J Sainsbury Plc, Britain’s third-biggest supermarket company, said full-year profit will surpass expectations on improved sales, a rare bright spot for U.K. grocers who remain embroiled in a price war with German discounters.

Full-year pretax profit will “moderately” surpass analysts’ expectations of 548 million pounds ($831 million) this year, helped by higher-than-expected cost savings, the London-based retailer said Wednesday. The consensus estimate was compiled by the company. The stock rose as much as 9.5 percent.

“This is the first time we’ve seen a U.K. supermarket company guide up profits for a long time," Richard Clarke, an analyst at Sanford C. Bernstein, said by phone. “Sainsbury’s is predicting they won’t have to slash prices in the second half of the year."

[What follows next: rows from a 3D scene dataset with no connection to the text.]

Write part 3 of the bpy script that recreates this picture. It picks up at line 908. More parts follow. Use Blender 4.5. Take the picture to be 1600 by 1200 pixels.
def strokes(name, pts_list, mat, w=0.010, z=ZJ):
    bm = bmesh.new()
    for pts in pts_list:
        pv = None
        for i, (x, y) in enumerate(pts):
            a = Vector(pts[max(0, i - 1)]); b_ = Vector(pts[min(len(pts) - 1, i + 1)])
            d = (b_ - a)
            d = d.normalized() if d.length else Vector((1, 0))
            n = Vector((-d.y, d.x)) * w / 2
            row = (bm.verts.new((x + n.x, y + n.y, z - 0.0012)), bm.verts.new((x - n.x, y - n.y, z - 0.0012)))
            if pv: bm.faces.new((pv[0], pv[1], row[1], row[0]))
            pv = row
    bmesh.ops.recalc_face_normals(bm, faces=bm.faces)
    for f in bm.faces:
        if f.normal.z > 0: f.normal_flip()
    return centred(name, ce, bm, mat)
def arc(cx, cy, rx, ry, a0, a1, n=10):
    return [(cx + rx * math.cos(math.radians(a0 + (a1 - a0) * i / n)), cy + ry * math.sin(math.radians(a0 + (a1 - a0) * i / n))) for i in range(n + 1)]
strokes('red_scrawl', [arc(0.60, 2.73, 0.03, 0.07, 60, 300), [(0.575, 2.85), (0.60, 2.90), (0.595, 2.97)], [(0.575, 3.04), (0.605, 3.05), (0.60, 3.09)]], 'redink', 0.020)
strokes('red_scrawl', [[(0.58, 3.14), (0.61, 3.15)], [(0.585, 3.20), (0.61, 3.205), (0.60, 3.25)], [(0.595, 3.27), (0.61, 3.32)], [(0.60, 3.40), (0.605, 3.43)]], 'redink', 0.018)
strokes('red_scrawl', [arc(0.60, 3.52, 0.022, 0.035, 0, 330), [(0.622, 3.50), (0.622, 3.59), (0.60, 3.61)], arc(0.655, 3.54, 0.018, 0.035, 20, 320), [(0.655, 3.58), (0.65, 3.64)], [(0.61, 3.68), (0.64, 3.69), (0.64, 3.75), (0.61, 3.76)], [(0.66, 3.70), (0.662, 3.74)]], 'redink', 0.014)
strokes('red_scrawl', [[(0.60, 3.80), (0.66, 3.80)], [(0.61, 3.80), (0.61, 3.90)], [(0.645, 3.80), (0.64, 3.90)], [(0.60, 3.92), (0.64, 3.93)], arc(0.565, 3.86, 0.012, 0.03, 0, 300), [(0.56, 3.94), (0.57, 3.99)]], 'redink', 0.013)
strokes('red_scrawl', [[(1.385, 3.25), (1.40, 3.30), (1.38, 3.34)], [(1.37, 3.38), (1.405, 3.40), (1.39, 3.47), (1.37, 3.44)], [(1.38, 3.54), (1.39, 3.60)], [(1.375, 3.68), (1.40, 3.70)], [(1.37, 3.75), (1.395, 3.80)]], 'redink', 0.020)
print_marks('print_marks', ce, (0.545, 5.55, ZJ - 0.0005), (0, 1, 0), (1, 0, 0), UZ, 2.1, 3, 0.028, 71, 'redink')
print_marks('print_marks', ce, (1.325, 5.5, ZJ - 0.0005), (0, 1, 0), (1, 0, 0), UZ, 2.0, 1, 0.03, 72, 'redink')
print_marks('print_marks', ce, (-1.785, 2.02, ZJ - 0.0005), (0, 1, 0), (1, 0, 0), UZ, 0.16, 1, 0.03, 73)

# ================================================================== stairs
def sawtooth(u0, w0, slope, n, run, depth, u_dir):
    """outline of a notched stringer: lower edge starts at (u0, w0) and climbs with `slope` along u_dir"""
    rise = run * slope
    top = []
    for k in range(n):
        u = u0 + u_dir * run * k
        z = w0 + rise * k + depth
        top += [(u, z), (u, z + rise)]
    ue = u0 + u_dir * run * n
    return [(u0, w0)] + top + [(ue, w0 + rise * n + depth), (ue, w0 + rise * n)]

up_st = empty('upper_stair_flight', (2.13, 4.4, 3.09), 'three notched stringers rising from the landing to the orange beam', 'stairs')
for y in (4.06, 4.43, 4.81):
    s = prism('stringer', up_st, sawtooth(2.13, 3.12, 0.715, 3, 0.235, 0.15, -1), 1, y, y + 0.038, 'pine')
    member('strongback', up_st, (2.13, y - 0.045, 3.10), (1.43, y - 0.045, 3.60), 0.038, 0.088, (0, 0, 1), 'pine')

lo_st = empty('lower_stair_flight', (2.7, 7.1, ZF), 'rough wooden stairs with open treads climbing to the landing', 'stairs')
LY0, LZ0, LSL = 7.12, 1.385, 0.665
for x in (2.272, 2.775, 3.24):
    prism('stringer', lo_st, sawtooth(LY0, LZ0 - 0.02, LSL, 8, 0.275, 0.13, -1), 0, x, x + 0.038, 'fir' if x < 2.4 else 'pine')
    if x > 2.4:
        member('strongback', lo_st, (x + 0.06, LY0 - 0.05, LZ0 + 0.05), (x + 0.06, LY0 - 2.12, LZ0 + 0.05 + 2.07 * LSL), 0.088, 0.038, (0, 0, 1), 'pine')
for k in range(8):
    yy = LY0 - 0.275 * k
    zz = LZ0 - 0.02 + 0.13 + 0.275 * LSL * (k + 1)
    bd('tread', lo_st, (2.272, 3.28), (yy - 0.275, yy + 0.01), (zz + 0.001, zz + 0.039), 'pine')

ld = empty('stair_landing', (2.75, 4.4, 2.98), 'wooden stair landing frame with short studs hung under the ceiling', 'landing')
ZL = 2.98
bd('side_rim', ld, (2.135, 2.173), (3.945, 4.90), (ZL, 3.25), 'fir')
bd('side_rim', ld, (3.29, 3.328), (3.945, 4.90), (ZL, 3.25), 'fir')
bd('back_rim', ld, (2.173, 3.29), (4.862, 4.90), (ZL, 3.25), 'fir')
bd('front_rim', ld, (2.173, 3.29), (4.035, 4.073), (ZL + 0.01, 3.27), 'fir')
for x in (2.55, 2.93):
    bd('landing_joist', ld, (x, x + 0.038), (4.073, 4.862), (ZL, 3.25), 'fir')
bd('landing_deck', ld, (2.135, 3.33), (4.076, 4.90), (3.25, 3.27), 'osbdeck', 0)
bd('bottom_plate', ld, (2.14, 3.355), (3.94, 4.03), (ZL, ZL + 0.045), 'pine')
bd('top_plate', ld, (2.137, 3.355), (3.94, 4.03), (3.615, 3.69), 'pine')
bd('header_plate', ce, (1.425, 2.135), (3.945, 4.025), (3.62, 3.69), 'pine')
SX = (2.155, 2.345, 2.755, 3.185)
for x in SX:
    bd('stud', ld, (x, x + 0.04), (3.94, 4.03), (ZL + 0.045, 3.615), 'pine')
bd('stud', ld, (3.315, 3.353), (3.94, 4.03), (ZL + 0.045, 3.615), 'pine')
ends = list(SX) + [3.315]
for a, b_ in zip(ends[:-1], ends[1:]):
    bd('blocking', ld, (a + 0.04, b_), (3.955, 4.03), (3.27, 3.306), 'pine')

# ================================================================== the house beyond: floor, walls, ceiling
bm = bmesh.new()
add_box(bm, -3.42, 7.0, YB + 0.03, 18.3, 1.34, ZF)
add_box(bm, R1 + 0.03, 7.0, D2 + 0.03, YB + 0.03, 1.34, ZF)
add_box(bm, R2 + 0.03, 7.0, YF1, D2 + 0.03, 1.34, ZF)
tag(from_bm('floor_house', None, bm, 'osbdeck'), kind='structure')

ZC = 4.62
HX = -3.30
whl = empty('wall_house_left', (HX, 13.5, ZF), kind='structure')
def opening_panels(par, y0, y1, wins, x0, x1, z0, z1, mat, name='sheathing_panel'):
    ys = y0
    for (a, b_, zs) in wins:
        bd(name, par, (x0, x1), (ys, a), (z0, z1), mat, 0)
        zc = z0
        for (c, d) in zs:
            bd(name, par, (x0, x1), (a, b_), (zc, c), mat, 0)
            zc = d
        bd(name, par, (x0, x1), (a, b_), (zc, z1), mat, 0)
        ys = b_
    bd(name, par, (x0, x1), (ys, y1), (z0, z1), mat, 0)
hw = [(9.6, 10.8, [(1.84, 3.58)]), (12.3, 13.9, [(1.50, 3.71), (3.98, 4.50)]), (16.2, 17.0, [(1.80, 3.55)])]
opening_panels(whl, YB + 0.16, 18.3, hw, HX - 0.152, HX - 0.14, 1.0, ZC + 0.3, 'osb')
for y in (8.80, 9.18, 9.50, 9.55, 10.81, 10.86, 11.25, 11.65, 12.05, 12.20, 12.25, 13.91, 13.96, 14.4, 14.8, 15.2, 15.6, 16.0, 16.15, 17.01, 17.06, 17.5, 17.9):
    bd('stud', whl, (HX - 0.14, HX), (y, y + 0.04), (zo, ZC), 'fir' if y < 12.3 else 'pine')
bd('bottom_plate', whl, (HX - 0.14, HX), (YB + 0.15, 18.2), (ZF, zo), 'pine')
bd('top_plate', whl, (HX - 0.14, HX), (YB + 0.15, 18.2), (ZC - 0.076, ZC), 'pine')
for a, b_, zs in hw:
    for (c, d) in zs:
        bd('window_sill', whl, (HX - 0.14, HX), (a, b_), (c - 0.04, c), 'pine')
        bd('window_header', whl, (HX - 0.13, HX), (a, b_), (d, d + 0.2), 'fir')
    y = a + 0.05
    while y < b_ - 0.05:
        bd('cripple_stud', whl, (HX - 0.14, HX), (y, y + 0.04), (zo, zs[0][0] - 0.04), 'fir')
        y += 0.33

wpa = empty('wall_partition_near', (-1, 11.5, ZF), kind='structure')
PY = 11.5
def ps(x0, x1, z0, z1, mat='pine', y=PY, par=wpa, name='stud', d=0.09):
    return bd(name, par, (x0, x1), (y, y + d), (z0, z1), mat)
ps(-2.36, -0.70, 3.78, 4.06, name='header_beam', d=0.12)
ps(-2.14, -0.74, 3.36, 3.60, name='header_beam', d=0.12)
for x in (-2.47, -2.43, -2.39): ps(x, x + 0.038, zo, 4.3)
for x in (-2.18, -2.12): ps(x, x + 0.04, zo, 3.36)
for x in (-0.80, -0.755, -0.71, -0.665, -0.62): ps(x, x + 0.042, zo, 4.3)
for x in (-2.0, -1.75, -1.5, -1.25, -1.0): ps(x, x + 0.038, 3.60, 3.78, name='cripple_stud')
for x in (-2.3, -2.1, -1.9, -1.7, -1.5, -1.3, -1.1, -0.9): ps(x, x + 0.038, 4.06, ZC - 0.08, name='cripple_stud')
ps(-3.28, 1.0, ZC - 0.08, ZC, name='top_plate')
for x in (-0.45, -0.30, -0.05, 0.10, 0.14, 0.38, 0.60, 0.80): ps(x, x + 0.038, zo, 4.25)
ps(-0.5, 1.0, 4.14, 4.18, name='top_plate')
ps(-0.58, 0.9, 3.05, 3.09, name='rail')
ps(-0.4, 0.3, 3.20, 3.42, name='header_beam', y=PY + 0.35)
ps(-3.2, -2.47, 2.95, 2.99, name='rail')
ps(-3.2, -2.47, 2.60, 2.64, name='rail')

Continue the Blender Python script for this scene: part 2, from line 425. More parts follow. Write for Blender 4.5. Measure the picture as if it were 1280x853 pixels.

Amid falling food prices and intense competition, earnings at Britain’s largest supermarkets have dwindled over the last 18 months as an increasing number of shoppers have defected to Aldi and Lidl. In order to better compete with the discounters, Sainsbury and its large rivals have plowed hundreds of millions of pounds into price cuts.

Revenue at stores open at least a year fell 1.1 percent, excluding fuel, in the 16 weeks ended Sept. 26, the grocer said. That beat analyst estimates for a 1.3 percent drop and compares with a 2.8 percent decline in the same period last year.


Sainsbury’s convenience-store business has helped the company mitigate declining revenue at its larger stores, as consumers increasingly opt to shop more frequently for fewer items. The retailer opened 27 new smaller outlets in the quarter.